Look, I understand the point. It’s one thing to stand behind the government and not provoke criticism in a time of direct conflict or war. It’s another to stand idly by and watch our country stick its nose into YET ANOTHER CONFLICT that we have no reason to be getting directly involved in, while using strong war rhetoric and placing hypocritical morals of good and bad.

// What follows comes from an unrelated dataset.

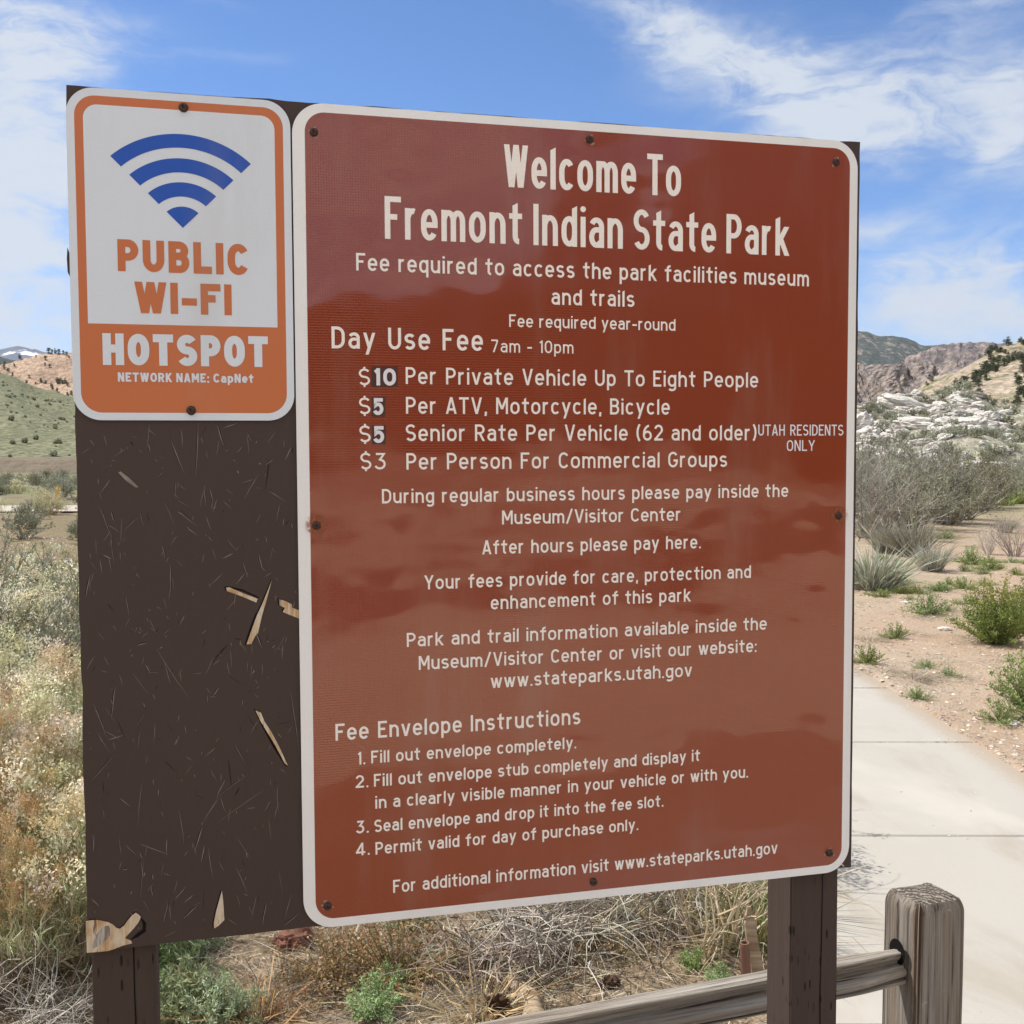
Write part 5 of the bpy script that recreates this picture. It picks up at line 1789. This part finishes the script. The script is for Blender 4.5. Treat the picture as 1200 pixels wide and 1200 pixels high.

You want a good read on the subject? Google Kissenger’s op/ed piece, “How the Ukraine Crisis Ends,” from the Washington Post, Dated May 5th. Make sure, if you read this, to keep track of how many times direct US involvement comes up. He is the first person to even hint at the complete failure of the EU in this crisis (and the EU’s responsibility to clean it up).
Egberto Willies says
Why would I want to read Kissinger my friend. He is the problem. Don’t you understand the duality of US policies for generations? the version Americans hear and the reality the rest of the world experience. I am speaking from experience sir.
Ann Alexander says
I am not the biggest fan of Kissinger, but he lays out the issues pretty succinctly, and gives very realistic solutions on how to end the crisis diplomatically. I understand your experience, but in your experience you surely understand the importance of looking at all sides to get a more well-rounded understanding, I’m sure. This has nothing to do with the complex duality of US foreign relations and policies. This is nothing we should get involved in, period (by the way, where do you think that billion in aid will go? How much debt does Ukraine directly have with Russia? hmm?). Our direct involvement in this is a huge mistake.
Ann, by the way, is definitely not a man’s name.
Egberto Willies says
I am so sorry Ann. The word is mam.
It seems to me that we are mostly in agreement. I want no involvement. I will look up Kissinger’s piece. Thanks for reading and your positive engagement.